Bank,Building

Banks' Rush to Emergency Lending Signals Dark Days Ahead

EDITOR'S NOTES

A staggering 1,804 banks and financial institutions have desperately clung to the Federal Reserve’s emergency lifeline, unveiling a precarious underbelly in the banking sector that spells potential disaster for the economy. This mass recourse to the Fed’s emergency lending facility, triggered by last year’s banking collapses, reveals an alarming 20% of all eligible firms grasping for financial stability. This isn’t just a temporary fix but a glaring red flag that our financial foundations are far more fragile than we imagined, raising serious questions about the resilience and future safety of the nation’s financial system.

(Reuters) - Some 1,804 depository institutions tapped the emergency lending facility set up last March in the wake of Silicon Valley Bank's collapse, amounting to about 20% of all eligible firms, the Federal Reserve said on Friday.

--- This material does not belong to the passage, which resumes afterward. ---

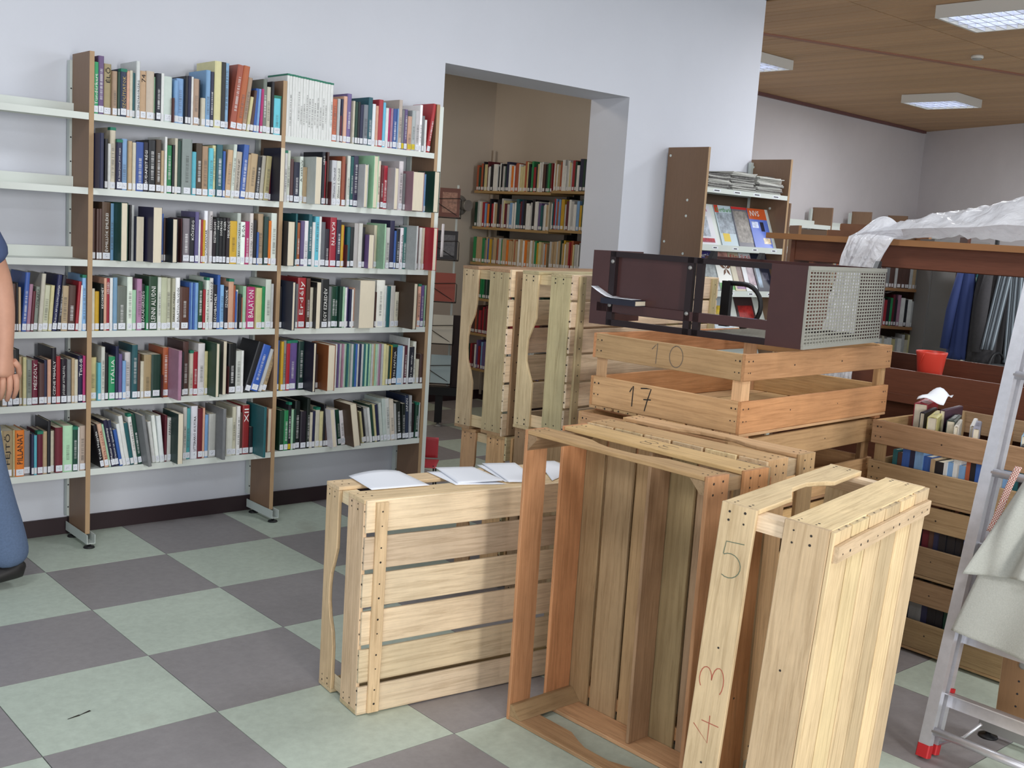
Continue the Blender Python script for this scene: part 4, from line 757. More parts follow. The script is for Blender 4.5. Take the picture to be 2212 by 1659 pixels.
# wooden blocks on top
for lb, x, y, z, dx, dy, dz in (('lower brown wooden block on the top of the bookcase, left of the plastic', 2.68, -1.54, 1.5303, 0.14, 0.21, 0.03), ('upper brown wooden block on the top of the bookcase, left of the plastic', 2.70, -1.545, 1.5607, 0.11, 0.16, 0.032)):
    b = MB().box(0, 0, 0, dx, dy, dz).obj('wooden_block', mat('block_wood', (112, 76, 54), 0.6, nscale=20, namt=0.1), None, T(x, y, z), label=lb, cat='wood block')
    for q in (0, dx-0.012): MB().box(q, dy, 0.002, q+0.012, dy+0.004, dz-0.002).obj('end_cap', M_BCE, b)
# plastic sheet
def plastic():
    mm = bpy.data.materials.new('clear_plastic_film'); mm.use_nodes = True; nt = mm.node_tree; N = nt.nodes; L = nt.links; b = N['Principled BSDF']
    b.inputs['Base Color'].default_value = lin((244, 245, 250)); b.inputs['Roughness'].default_value = 0.22; b.inputs['Specular IOR Level'].default_value = 0.7
    tr = N.new('ShaderNodeBsdfTransparent'); tl = N.new('ShaderNodeBsdfTranslucent'); tl.inputs[0].default_value = lin((244, 244, 248))
    m1 = N.new('ShaderNodeMixShader'); m1.inputs[0].default_value = 0.35; L.new(b.outputs[0], m1.inputs[1]); L.new(tl.outputs[0], m1.inputs[2])
    m2 = N.new('ShaderNodeMixShader'); L.new(m1.outputs[0], m2.inputs[1]); L.new(tr.outputs[0], m2.inputs[2])
    tc = N.new('ShaderNodeTexCoord'); n = N.new('ShaderNodeTexNoise'); n.inputs['Scale'].default_value = 5; n.inputs['Detail'].default_value = 4; n.inputs['Distortion'].default_value = 1; L.new(tc.outputs['Object'], n.inputs['Vector'])
    mr = N.new('ShaderNodeMapRange'); mr.inputs['From Min'].default_value = 0.35; mr.inputs['From Max'].default_value = 0.65; mr.inputs['To Min'].default_value = 0.0; mr.inputs['To Max'].default_value = 0.14; L.new(n.outputs['Fac'], mr.inputs['Value']); L.new(mr.outputs[0], m2.inputs[0])
    n2 = N.new('ShaderNodeTexNoise'); n2.inputs['Scale'].default_value = 14; n2.inputs['Detail'].default_value = 4; n2.inputs['Distortion'].default_value = 1.5; L.new(tc.outputs['Object'], n2.inputs['Vector'])
    bu = N.new('ShaderNodeBump'); bu.inputs['Strength'].default_value = 0.6; bu.inputs['Distance'].default_value = 0.02; L.new(n2.outputs['Fac'], bu.inputs['Height']); L.new(bu.outputs[0], b.inputs['Normal']); L.new(bu.outputs[0], tl.inputs['Normal'])
    L.new(m2.outputs[0], N['Material Output'].inputs['Surface']); return mm
M_PLA = plastic()
def nz(x, y, s): return noise.noise(Vector((x*s, y*s, 3.7)))
def sheet_top(u, v):
    y = -1.575-2.4*u; x = 2.50+0.44*v
    K = ((0, 0), (0.025, 0.05), (0.07, 0.085), (0.123, 0.12), (0.2, 0.15), (0.24, 0.165), (0.27, 0.19), (0.285, 0.20), (0.4, 0.185), (0.6, 0.14), (1, 0.10))
    prof = next(b0+(b1-b0)*(u-a0)/(a1-a0) for (a0, b0), (a1, b1) in zip(K[:-1], K[1:]) if u <= a1+1e-9)
    h = prof*(0.12+0.88*math.sin(PI*min(1, max(0, v*0.86+0.10))))
    wr = 0.016*nz(u*5+0.3*v, v*1.3, 3.1)+0.016*nz(u*11, v*2+u*3, 4.0)+0.009*nz(u*26, v*6, 3.0)+0.004*nz(u*60, v*14, 3.0)
    return (x+0.01*nz(u*20, v, 2), y, 1.5335+max(0.0015, h+wr*min(1, u*12)*min(1, v*9)))
pl = MB().surf(sheet_top, 120, 30).obj('plastic_sheet', M_PLA, None, label='crumpled translucent plastic sheet heaped over the brown bookcase and hanging down its front', cat='plastic sheet')
def sheet_flap(u, v):   # hangs in front of the bookcase at the left end of the sheet
    zt = 1.545+0.085*math.sin(PI*min(1, u*1.1+0.04))**0.6; zb = 0.82+0.05*u
    z = zt+(zb-zt)*v
    y = (1-u)*(-1.575+0.15*v)+u*(-1.795+0.11*min(1, v*3.0)+0.03*v)
    wr = 0.030*nz(u*2.6+v*0.5, v*1.1, 2.4)+0.014*nz(u*6+v, v*2, 3.0)+0.006*nz(u*14, v*5, 3.0)
    if z > 1.535: x = 2.60-0.10*min(1, (zt-z)/max(0.004, zt-1.535))
    else: x = 2.49
    return (x-abs(wr)*min(1, v*6), y, z)
MB().surf(sheet_flap, 60, 60).obj('hanging_flap', M_PLA, pl)
# bucket
t = thing('bucket', 'red plastic bucket standing on the shelf of the brown bookcase', 'bucket', T(2.74, -1.893, 0.856) @ Matrix.Diagonal((0.63, 0.63, 1, 1)))
M_RED = mat('red_plastic', (206, 66, 52), 0.35)
MB().lathe([(0.070, 0), (0.100, 0.165), (0.108, 0.180), (0.108, 0.187), (0.100, 0.187), (0.095, 0.165), (0.066, 0.005)], 28).obj('body', M_RED, t)
MB().tube([(0.106*math.cos(a*PI/14), 0.106*math.sin(a*PI/14)*0.55, 0.178-0.085*math.sin(a*PI/14)) for a in range(15)], 0.0025, 6).obj('bail_handle', M_RED, t)

# ---------------------------------------------------------------- ladder with cloth
LR = rot3((0, -1, 0), (0.2164, 0, 0.9763), (-0.9763, 0, 0.2164)).to_4x4()   # local x = width, y = up the rails, z = towards the open room
lad = thing('stepladder', 'folded aluminium stepladder at the right edge, red plastic feet, grey cloth over a rung', 'ladder', T(1.035, -2.875, 0.0))
M_RPL = mat('red_rubber', (186, 40, 44), 0.5)
def lp(m, n, mt, **kw): return m.obj(n, mt, lad, LR, **kw)
for zz, nm in ((-0.012, 'a'), (-0.062, 'b')):
    for x in (0.0, 0.40):
        m = MB(); s = 0.034
        m.box(x, 0.035, zz, x+s, 2.05, zz+0.002); m.box(x, 0.035, zz-0.022, x+s, 2.05, zz-0.020); m.box(x, 0.035, zz-0.020, x+0.002, 2.05, zz); m.box(x+s-0.002, 0.035, zz-0.020, x+s, 2.05, zz)
        ro = lp(m, 'rail', M_ALU)
        y0 = 0.012 if nm == 'a' else 0.02
        MB().cbox(x-0.002, zz-0.024, y0, x+s+0.002, zz+0.004, 0.05, 0.003).obj('rubber_foot', M_RPL, ro, Matrix(((1, 0, 0, 0), (0, 0, 1, 0), (0, 1, 0, 0), (0, 0, 0, 1))))
for y in (0.095, 0.875, 1.17, 1.46, 1.75): lp(MB().tube([(0.030, y, -0.022), (0.405, y, -0.022)], 0.0125, 12), 'rung', M_ALU)
for y in (0.165, 0.36, 0.62): 
    m = MB(); m.box(0.034, y, -0.082, 0.40, y+0.045, -0.079); m.box(0.034, y+0.042, -0.079, 0.40, y+0.045, -0.030); lp(m, 'tread', M_ALU)
    for x in (0.034, 0.392): lp(MB().box(x, y+0.046, -0.080, x+0.008, y+0.058, -0.064), 'tread_clip', M_RPL)
lp(MB().tube([(0.036, 0.055, -0.07), (0.10, 0.10, -0.07), (0.14, 0.155, -0.07)], 0.005, 6), 'brace', M_ALU)
M_CLO = mat('grey_cotton_cloth', (176, 178, 172), 0.9, nscale=220, namt=0.08, bump=0.3, bscale=300)
def cloth1(u, v):
    y = 0.905-0.335*v; w = 0.04+0.15*v**0.7; x0 = 0.155-0.105*v**0.9
    x = x0+(0.42-x0)*u
    return (x, y+0.05*u*(1-u)*v+0.03*u*v, 0.012+0.03*v+0.016*math.sin(u*13+v*2)*(0.4+v)+0.010*math.sin(u*27-v*4))
def cloth2(u, v):
    y = 0.60-0.20*v; x0 = 0.075-0.035*v; x = x0+(0.42-x0)*u
    return (x, y-0.035*u*v, 0.004+0.02*v+0.008*math.sin(u*11+1)*(0.3+v))
cl = MB().surf(cloth1, 40, 36, thick=0.003).obj('grey_cloth', M_CLO, None, T(1.035, -2.875, 0) @ LR, label='pale grey cloth hanging over a rung of the stepladder at right', cat='cloth')
MB().surf(cloth2, 36, 24, thick=0.003).obj('lower_layer', M_CLO, cl)
MB().surf(lambda u, v: (0.16+0.26*u, 0.905-0.30*v, -0.045-0.012*math.sin(u*9)), 20, 10, thick=0.003).obj('rear_layer', M_CLO, cl)
MB().surf(lambda u, v: (0.16+0.26*u, 0.890+0.016*math.sin(PI*v)+0.005, 0.014-0.060*v), 20, 8, thick=0.003).obj('fold_over_rung', M_CLO, cl)
def strapmat():
    m = mat('red_checked_tape', (212, 196, 184), 0.9); nt = m.node_tree; N = nt.nodes; L = nt.links
    tc = N.new('ShaderNodeTexCoord'); w = N.new('ShaderNodeTexChecker'); w.inputs['Scale'].default_value = 260; w.inputs['Color1'].default_value = lin((214, 204, 194)); w.inputs['Color2'].default_value = lin((168, 92, 84)); L.new(tc.outputs['Object'], w.inputs['Vector']); L.new(w.outputs['Color'], N['Principled BSDF'].inputs['Base Color']); return m
MB().surf(lambda u, v: (0.105+0.020*u-0.035*v, 0.905-0.20*v, 0.012+0.010*v+0.004*math.sin(v*6)), 4, 20, thick=0.002).obj('checked_strap', strapmat(), None, T(1.035, -2.875, 0) @ LR, label='red and white checked strap hanging from the ladder rung beside the cloth', cat='strap')
# laminate shelf end behind the ladder
t = thing('shelf_end', 'brown laminate shelf end panel with steel foot bar on the floor behind the ladder', 'shelf part', T(1.37, -3.1, 0))
p = MB().box(0, -0.30, 0.058, 0.02, 0.145, 0.62).obj('panel', mat('walnut_laminate', (150, 116, 84), 0.5, nscale=24, namt=0.1, stretch=(6, 6, 0.4)), t)
MB().box(0.0, 0.1455, 0.058, 0.02, 0.147, 0.62).obj('edge_band', M_LAME, p, Matrix.Identity(4))
m = MB()
for zz in (0.13, 0.17, 0.21): m.lathe([(0.0035, 0), (0.003, 0.001)], 8, M=Matrix(((0, 0, -1, 0), (1, 0, 0, 0.09), (0, 1, 0, zz), (0, 0, 0, 1))))
m.obj('screw_holes', M_HOLE, t, kind='stuff')
MB().lathe([(0.012, 0), (0.011, 0.003), (0.006, 0.0035)], 16, M=Matrix(((0, 0, -1, 0), (1, 0, 0, 0.085), (0, 1, 0, 0.262), (0, 0, 0, 1)))).obj('cam_cap', M_FOOT, t)
m = MB(); m.box(-0.008, -0.3, 0.022, -0.0055, 0.19, 0.060); m.box(0.0255, -0.3, 0.022, 0.028, 0.19, 0.060); m.box(-0.0055, -0.3, 0.022, 0.0255, 0.19, 0.0245); fb = m.obj('foot_bar', M_FOOT, t)
MB().lathe([(0.030, 0), (0.028, 0.006), (0.009, 0.010), (0.007, 0.0218)], 18, (0.01, 0.165, 0)).obj('levelling_foot', M_BLACK, fb)

# ---------------------------------------------------------------- magazine shelving at the end of the white wall
mg = thing('magazine_shelf', 'magazine shelving with brown side panels at the right end of the white wall', 'shelving', T(4.0, 0.35, 0))
MX0, MX1, MY = 3.555, 4.434, 0.152
def mo(m, n, mt, **kw): return m.obj(n, mt, mg, T(-4.0, -0.35, 0), **kw)
for x in (MX0, MX1):
    p = mo(MB().box(x, MY+0.001, 0.06, x+0.02, 0.482, 2.052), 'side_panel', M_LAM)
    MB().box(x, MY, 0.06, x+0.02, MY+0.001, 2.052).obj('edge_band', M_LAME, p, Matrix.Identity(4))
    for zz, yy in ((2.0, 0.46), (1.72, 0.29), (1.62, 0.29), (1.38, 0.29), (1.27, 0.29), (1.45, 0.455)):
        MB().lathe([(0.009, 0), (0.008, 0.003)], 10, M=Matrix(((0, 0, -1, x), (1, 0, 0, yy), (0, 1, 0, zz), (0, 0, 0, 1)))).obj('screw_cap', M_SHELFW, p, Matrix.Identity(4))
    b = MB(); b.box(x-0.006, MY-0.05, 0.022, x+0.026, 0.48, 0.059); mo(b, 'foot_bar', M_UPR)
    mo(MB().lathe([(0.024, 0), (0.022, 0.006), (0.008, 0.01), (0.006, 0.0218)], 12, (x+0.01, MY-0.02, 0)), 'levelling_foot', M_BLACK)
mo(MB().box(MX1-0.03, 0.46, 0.07, MX1-0.001, 0.482, 2.03), 'upright', M_UPR); mo(MB().box(MX0+0.021, 0.46, 0.07, MX0+0.05, 0.482, 2.03), 'upright', M_UPR)
mx0, mx1 = MX0+0.0206, MX1-0.0006
mo(shelf_board_mesh(mx0, mx1, MY+0.0015, 0.459, 1.806, 0.03), 'shelf', M_SHELFW)
for k, z in enumerate((1.446, 1.152, 0.858, 0.56)):
    m = MB(); m.box(mx0, MY+0.0015, z-0.035, mx1, MY+0.003, z+0.004); m.box(mx0, MY+0.003, z-0.003, mx1, MY+0.05, z)
    A = axes((mx0, MY+0.05, z), (1, 0, 0), (0, 0.42, 1)); m.xbox(A, 0, 0, -0.002, mx1-mx0, 0.285, 0.0)
    mo(m, 'sloped_shelf', M_SHELFW)
    for q in range(4):
        x = mx0+0.10+q*0.21
        mo(MB().box(x, MY+0.0008, z-0.022, x+0.06, MY+0.0014, z-0.008), 'shelf_ticket', M_PAPER)
        MB().box(x+0.012, MY+0.0002, z-0.018, x+0.046, MY+0.0008, z-0.012).obj('ticket_print', M_INK, mg, T(-4.0, -0.35, 0))
for q in range(4): x = mx0+0.06+q*0.21; MB().box(x, MY+0.0006, 1.783, x+0.075, MY+0.0014, 1.799).obj('shelf_ticket', M_PAPER, mg, T(-4.0, -0.35, 0)); MB().box(x+0.01, MY, 1.788, x+0.062, MY+0.0006, 1.794).obj('ticket_print', M_INK, mg, T(-4.0, -0.35, 0))
mo(MB().box(mx0, 0.462, 0.55, mx1, 0.464, 1.80), 'back_sheet', mat('shelf_back_brown', (96, 78, 62), 0.7))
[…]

About 95% of the borrowers, which included banks, credit unions, savings associations, and branches and agencies of foreign banks, had less than $10 billion in assets, the U.S. central bank said in its semi-annual Financial Stability Report.

The Bank Term Funding Program, as it was called, was aimed at addressing a liquidity crunch after a run on deposits led to the failures of SVB and Signature Bank and forced financial authorities to stage a rescue of the sector.

The facility lent on collateral without applying the usual haircuts and the loans were made on cheap terms.

The program stopped making new loans on March 11, a year after its creation. At its peak it extended a total of $165 billion in loans, with terms of up to a year. It is expected to close down completely by next March.